HeraldNet thinks that Michael Fassbender 'smoldered' in this year's adaptation of that novel.

And the Oxford Mail recalls the previous BBC adaptation in an article about Ruth Wilson:
Ruth - who starred in a TV adaptation of Jane Eyre - insisted there was no pressure recreating the classic [Anna Karenina].
She said: "Not really - I've done it before with Jane Eyre, so no."
The New York Times discusses inheritances:
It turned out that disinherited people, including those being punished with greatly reduced inheritances, were everywhere — in the news, in historical documents, literature, other people’s families — a whole silent population of the suffering and disavowed. There were Cordelia and Jane Eyre, of course, but also real-life characters. How had I landed in such an easy sisterhood with Jane Fonda, Jamie Lee Curtis, Tori Spelling, Paris Hilton? It was beyond me; I’d never even been blond. I learned that only in America do parents routinely disinherit their children. The act itself — personally, morally, legally and culturally — is practically unimaginable in most of the world. (Mary Beth Caschetta)
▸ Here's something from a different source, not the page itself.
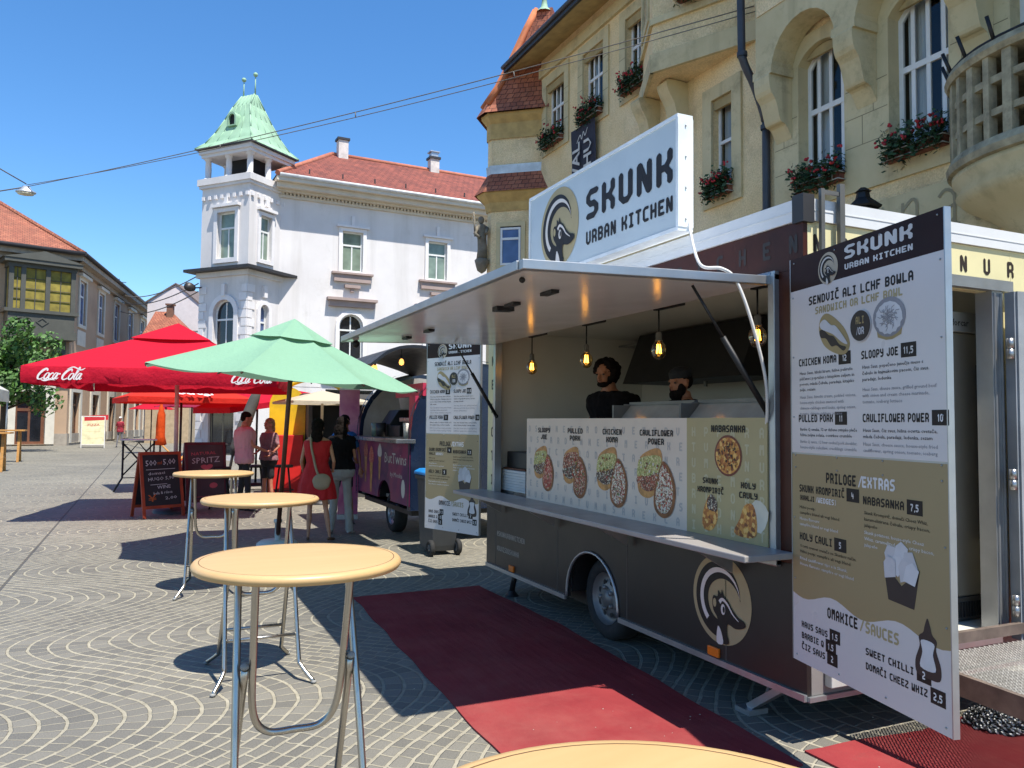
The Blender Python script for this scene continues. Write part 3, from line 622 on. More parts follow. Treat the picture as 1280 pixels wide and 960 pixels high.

Examiner reviews Jewelle St. James's The Lennon-Brontë Connection:
Early on in the story Jewelle discovers that not only was Lennon the reincarnation of Bronte, she was Bronte’s sister Emily (author of the classic Wuthering Heights); but Emily barely features in the book. One might say that “this time around” Branwell is the one up front and center stage, thanks to the fame of his reincarnation, John Lennon. Unfortunately, as Lennon’s spirit tells Jewelle in the book, “Branwell was my unsuccessful side.” While his sisters were the prolific authors of the family, Branwell’s talent was shrouded by his alcoholism and drug abuse as well as grief over a failed relationship--all of which killed him at a very young age. Quickly forgotten, his short legacy was buried along with him by his sisters’ fame. [...]
While I wish the book had more photos of her travels to England---the Salisbury Plain, the countryside of Mere, the churches and gravestones, perhaps more at the Bronte Parsonage, and Bronte's “drinking chair” at the Black Bull Pub where she actually encountered his spirit face to face---there are some goodies. There is a downright stunning comparison of Bronte’s self portrait to Lennon that shows the striking resemblance. There is also a detailed list of parallels between Lennon and Bronte’s lives that suggest the retention of various aspects of our personas from lifetime to lifetime.
Bronte’s beautiful poem Remember Me is flanked by his silhouette at the closing of the book. It says it all. This tortured artist who died too young in obscurity is finally getting some press—and surely through the efforts of this story, he is no longer a forgotten English poet. (Shelley Germeaux)
Included on a playlist by the Guardian is
Kate Bush Snowflake The 50 Words for Snow opener takes me back to Wuthering Heights. Not because the songs are similar, but the feel: windswept Haworth moors, and beautiful desolation. (Dave Simpson)
Mjarre posts about passion in Jane Eyre. Wanderlust Pixie Dust shows off her 1875 edition of Elizabeth Gaskell's The Life of Charlotte Brontë.